Where Do Huskies Go From Here?

Not good. Not good at all. Heading into Saturday's game, a game the Huskies had to win, there were no delusions that Marquette would roll over. Instead, the scrappy team from Milwaukee out-everything'd UConn. By the time it was over, the Huskies had lost again, this time 79-64, and had no answers for what more than 16,000 fans had to endure at the XL Center.

"Their speed and strength almost blew our doors off," associated head coach George Blaney said according to the Hartford Courant. "We worked on it for two days, picking the ball up quickly and getting back, but their big [guys] continued to beat our guys down the court."

This season has been a confluence of chaos; coach Jim Calhoun has missed time because of an NCAA suspension and later serious back issues. On paper, the team is virtually unchanged from a year ago but the biggest difference -- Kemba Walker -- was apparently too much to overcome despite one of the country's best recruiting classes and the emerging talents of Jeremy Lamb and Shabazz Napier. The Huskies are now 16-10 (6-8 in the Big East), and there really are no excuses left for the way they're playing, especially when you hear post-game comments like this:

"It looked like we just gave up at the end," said Napier. "It's tough to say that, because we're a great team. I never thought that would come out of my mouth."

It's seldom you see the words "great team" in the same sentence with "gave up." Maybe that's the problem: we were all duped into thinking that the Huskies were a great team based on the last 11 games of the 2011 season, when they rolled through the conference tournament and later the NCAA.

Prior to that, they were a middle-of-the-road Big East team trying to win down the stretch in the regular season to earn a conference tourney bye. It didn't happen. Normally, that would mean an early exit in the Big East Tourney and a middling seed in the NCAAs. Instead, UConn got hot at the right time and outperformed everyone's expectations, including their own.

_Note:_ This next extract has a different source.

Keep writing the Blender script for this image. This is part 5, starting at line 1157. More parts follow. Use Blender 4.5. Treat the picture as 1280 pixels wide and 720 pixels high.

What we're seeing now isn't an aberration; that was last year's 11-game winning streak to the national title. What we're seeing now are the Huskies: a team long on talent, short on experience and in search of a leader.

It certainly explains the ten losses, eight coming in the Big East, and why the Huskies are currently a bubble team.

"Coach Miller says we're fighting for our lives," big man Alex Oriakhi said. "We're fighting to make the tournament. ... We've got to keep fighting. We put ourselves in a hole and we've got to dig ourselves out of it."

It's a recurring theme. And instead of pretending to be surprised every time it happens, maybe that's what these Huskies are. Preconceived notions aside, the reality is this: the Huskies have to beat Villanova.